What if Atrium had focussed not on legal advice for start-ups (an arguably very small niche market), but instead on the much bigger market of creating technology that enhances legal aid/pro bono services which are agnostic to jurisdiction?

I asked Lynn Burns the Executive Director of Pro Bono Ontario what she would do if someone gave her USD$65 million this year? She nearly spit up her coffee before telling me that she wasn’t sure as PBO currently operates on about 2% of that sum and serves 30,000 clients each year.

Like Atrium, PBO strives to deliver cost-effective services by leveraging humans with technology. Unlike Atrium, as a non-profit, PBO is always hungry and it doesn’t have the luxury of re-inventing any wheels; its platform is built on existing technology that they customized — with the only effort being on making any necessary tweaks. So far this year, this approach was validated when the Canadian Federal Government awarded PBO a contract to run a hotline for families of Ukrainian International Airlines flight PS752. The system was up and running within days. A week or so later, PBO was also awarded a 4-year contract to create a dedicated toll-free line for victims of sexual harassment in the workplace.
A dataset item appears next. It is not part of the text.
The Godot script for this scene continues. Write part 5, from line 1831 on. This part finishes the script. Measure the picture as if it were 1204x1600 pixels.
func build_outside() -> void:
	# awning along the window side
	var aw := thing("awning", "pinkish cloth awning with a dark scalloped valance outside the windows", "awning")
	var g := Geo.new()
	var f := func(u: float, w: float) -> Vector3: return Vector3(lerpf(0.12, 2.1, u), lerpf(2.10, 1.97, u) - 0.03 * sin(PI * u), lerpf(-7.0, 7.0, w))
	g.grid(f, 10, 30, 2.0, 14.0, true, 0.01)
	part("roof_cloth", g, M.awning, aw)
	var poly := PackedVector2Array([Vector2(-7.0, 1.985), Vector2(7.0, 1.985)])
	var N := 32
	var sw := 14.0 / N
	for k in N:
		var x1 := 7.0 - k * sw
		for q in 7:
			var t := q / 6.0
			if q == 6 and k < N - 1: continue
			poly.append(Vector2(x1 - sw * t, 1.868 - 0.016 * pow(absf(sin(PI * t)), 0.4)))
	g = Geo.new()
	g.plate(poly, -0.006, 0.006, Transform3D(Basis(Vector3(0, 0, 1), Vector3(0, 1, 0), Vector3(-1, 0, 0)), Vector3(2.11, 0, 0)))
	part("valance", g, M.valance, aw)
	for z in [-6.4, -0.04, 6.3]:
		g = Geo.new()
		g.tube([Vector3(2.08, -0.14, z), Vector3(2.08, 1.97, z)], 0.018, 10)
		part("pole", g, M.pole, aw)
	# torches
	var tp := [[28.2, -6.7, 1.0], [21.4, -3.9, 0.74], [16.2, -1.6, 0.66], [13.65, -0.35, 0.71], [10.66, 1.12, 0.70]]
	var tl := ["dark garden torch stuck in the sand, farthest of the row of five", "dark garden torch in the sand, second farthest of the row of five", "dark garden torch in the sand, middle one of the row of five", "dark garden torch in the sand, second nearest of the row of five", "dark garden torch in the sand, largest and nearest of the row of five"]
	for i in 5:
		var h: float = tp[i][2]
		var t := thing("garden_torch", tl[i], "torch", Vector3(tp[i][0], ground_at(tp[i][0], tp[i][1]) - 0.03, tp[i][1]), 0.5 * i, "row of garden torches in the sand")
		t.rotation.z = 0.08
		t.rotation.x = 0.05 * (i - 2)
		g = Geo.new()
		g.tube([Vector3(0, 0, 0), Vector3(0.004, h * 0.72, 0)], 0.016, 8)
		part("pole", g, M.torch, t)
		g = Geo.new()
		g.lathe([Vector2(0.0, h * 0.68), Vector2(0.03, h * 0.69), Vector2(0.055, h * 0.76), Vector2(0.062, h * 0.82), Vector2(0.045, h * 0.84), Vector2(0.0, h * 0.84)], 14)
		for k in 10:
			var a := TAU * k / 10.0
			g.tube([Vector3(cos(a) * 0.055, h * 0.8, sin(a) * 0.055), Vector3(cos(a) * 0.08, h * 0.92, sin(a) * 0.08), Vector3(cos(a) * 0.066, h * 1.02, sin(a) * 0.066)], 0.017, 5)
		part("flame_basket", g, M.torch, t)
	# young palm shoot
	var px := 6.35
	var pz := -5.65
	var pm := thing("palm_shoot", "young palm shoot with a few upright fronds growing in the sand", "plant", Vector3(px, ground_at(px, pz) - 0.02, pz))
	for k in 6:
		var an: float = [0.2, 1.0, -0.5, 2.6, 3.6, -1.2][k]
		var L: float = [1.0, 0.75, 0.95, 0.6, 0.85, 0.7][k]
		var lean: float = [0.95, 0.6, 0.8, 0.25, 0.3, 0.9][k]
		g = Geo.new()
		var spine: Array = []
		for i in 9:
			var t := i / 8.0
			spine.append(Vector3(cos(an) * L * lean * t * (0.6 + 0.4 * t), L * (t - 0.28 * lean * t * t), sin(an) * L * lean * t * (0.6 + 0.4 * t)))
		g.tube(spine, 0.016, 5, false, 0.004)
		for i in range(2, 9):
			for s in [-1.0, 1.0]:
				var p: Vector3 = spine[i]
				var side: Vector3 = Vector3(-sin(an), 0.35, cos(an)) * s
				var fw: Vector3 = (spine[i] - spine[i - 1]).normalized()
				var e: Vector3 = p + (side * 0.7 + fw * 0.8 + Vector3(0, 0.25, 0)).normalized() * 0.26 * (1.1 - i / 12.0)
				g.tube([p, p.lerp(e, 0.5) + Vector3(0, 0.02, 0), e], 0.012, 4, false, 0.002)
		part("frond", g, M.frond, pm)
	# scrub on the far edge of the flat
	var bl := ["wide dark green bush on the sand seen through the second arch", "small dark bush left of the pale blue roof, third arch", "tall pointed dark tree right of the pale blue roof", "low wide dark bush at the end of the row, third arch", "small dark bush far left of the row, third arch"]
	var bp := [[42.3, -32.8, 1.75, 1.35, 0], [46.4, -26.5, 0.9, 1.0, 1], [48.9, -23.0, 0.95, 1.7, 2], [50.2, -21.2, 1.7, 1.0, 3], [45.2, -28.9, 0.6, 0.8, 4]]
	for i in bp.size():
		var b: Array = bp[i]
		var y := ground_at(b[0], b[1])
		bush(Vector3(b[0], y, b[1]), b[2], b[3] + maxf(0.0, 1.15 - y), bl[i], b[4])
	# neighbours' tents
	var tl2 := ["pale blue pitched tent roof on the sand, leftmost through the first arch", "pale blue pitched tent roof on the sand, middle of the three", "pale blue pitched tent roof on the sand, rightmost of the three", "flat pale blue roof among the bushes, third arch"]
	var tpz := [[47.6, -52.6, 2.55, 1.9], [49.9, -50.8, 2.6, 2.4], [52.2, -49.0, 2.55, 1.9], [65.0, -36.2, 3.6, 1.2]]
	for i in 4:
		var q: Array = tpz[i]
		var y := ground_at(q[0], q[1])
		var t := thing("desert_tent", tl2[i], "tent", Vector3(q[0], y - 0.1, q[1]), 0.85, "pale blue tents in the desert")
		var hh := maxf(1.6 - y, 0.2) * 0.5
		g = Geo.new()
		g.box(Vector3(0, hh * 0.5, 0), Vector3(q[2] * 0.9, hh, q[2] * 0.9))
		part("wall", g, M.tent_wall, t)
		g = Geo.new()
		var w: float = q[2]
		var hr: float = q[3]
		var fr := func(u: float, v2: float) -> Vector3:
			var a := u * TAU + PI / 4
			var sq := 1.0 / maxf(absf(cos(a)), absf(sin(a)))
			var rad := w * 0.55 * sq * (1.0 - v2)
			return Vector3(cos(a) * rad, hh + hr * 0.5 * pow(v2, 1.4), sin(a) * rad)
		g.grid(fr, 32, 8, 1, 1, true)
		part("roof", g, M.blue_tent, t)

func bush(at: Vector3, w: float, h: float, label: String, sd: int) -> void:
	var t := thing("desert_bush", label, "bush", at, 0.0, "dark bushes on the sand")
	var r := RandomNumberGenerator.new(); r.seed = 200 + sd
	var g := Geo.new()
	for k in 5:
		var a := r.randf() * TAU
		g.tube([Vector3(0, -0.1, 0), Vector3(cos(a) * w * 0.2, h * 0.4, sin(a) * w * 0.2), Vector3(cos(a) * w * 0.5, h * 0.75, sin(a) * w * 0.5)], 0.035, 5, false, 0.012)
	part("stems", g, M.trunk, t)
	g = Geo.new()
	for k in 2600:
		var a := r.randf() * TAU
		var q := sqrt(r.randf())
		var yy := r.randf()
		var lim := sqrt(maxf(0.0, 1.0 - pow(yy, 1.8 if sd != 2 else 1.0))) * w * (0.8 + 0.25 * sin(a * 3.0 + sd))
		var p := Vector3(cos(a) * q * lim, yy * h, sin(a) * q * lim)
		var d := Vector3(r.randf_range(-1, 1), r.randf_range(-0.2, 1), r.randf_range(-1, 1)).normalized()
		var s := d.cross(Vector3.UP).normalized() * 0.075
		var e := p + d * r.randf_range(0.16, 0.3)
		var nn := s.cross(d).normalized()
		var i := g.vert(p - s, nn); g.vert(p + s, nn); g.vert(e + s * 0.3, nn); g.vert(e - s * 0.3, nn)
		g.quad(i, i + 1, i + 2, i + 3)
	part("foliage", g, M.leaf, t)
And what about that important metric, ROI? Well Atrium has yet to deliver on the massive dollars delivered by investors. While data released by PBO indicates that PBO’s return on invest was $10 for every dollar spent in 2017. Updating that to 2019, the ROI is estimated to be between $15-$20 for every dollar spent. The reports on assessing ROI are here and here.

Atrium and PBO is truly a tale of two legal services entities.

Which is the better investment?

I leave it to you to choose.

Comments

  1. The Atrium saga reads like another blind “we can all make our dreams reality” FOMO fail – the legal industry’s equivalent of Fyre Festival.

    Interesting conjecture, but any comparison between Atrium and PBO is only wishful thinking too – they are diametrically opposite entities.

    Atrium, half-baked as it was/is, raised all that money based on hope, sprinkled with sugary tech-babble pixie-dust that makes people salivate at the notion that tech can make anything better, which in turn fuels their personal view to a profit.

    Its the same fear of missing out on the next big thing, coupled with the pervasive ‘common knowledge’ that legal practice is inherently inefficient because its a service requires so much human interaction . In the tech world, humans are the weak link: costly, unreliable, prone to errors, and just plain inefficient. Ripe for technology’s scalpel.

    PBO on the other hand: not exactly a operation that seems ripe for or attractive to private investment and the lure of efficiency-driven value-added profits. This in no way denigrates PBO – they do great and necessary work . If anything, the existence of PBO is a constant reminder of the weaknesses of our legal system and the always elusive goal of A2J.

    They are just apples and oranges, though I suppose both are learning experiences – each offers a practical lesson on what works and what doesn’t.